Dénommé "SU" pour couvrir son identité, le témoin est une rescapée tutsie, originaire D'une des communes de Butare. Elle avait cherché refuge au bureau
préfectoral, espérant s’y trouver protégée. Blessée, Mme SU a déclaré avoir atteint le bureau préfectoral le 28 mai 1994, et y avoir trouvé D'autres Tutsis qui avaient fui les tueries dans leurs villages.
Le témoin a déclaré qu’elle comme les autres Tutsis n’ont pas eu accès au bureau préfectoral, « pas même à la véranda ».
"Il y avait de l'eau à la préfecture et des toilettes, mais nous en étions privés" a indiqué Mme SU, répondant aux questions de l'avocat camerounais de Sylvain Nsabimana, Me Charles Tchakounté Patié, le second avocat de la défense à la contre-interroger.
" Sylvain Nsabimana aurait dû faire appel à des bonnes volontés qui auraient dû offrir ne fut-ce que des tentes pour nous abriter" a dit le témoin qui s'exprimait dans sa langue maternelle, le kinyarwanda.
Mme SU, en revanche, n'a pas confirmé que Nsabimana leur aurait formellement interdit l’accès aux bâtiments de la préfecture. Elle a toutefois déclaré que l'ex-préfet ne pouvait ignorer les besoins de ces "réfugiés".
Pour le témoin, l'ex-préfet n'est pas venu en aide aux gens en détresse. Mme SU a affirmé que même les vivres distribuées par la Croix-Rouge rwandaise leur ont été confisqués par les Interahamwe (miliciens de l'ex-parti présidentiel MRND). l'ex-préfet Nsabimana n'a rien fait ni pour punir ces Interahamwe, ni pour tenter de remplacer les provisions prises de force, selon le témoin.
Des gens ont été tués et jetés dans une fosse derrière le bureau préfectoral, des tueurs brandissaient des armes à la préfecture, ce qui en temps normal constitue une infraction, mais n'étaient pas punis, selon Mme SU. Le témoin a bien insisté sur le fait que la non-intervention de Nsabimana prouve qu'il cautionnait ces exactions. "Le préfet n'a rien fait pour respecter ou défendre les droits de la personne humaine" a dit Mme SU.

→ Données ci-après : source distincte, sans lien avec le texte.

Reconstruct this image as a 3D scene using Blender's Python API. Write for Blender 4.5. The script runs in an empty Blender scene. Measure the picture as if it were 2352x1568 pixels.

Comme lors du contre-interrogatoire mené précédemment par Nicole Bergevin, l'avocate canadienne de Pauline Nyiramasuhuko, les réponses de Mme SU comprenaient parfois des commentaires à l'endroit de la défense.
"M. le président, je demande à la chambre D'appeler le témoin à la courtoisie. Nous, de la défense , sommes respectueux envers elle, il faudrait qu'elle le soit envers nous" a même demandé Me Tchakounté.
Le juge président a rappelé une nouvelle fois au témoin " d’écouter attentivement les questions qui lui sont posées, d’y répondre de façon concise et précise et d’éviter tout commentaire et observation à l'endroit des avocats de la défense qui font leur travail."
Le témoin devrait poursuivre sa déposition mercredi matin avec le contre-interrogatoire de l'avocat canadien de Joseph Kanyabashi, Me Michel Marchand, le troisième a contre-interroger Mme SU.
Le procès de Butare se déroule devant la deuxième chambre de première instance, présidée par le juge tanzanien William Hussein Sekule, et composée en outre des juges malgache Arlette Ramaroson et Winston Churchill Matanzima Maqutu du Lésotho.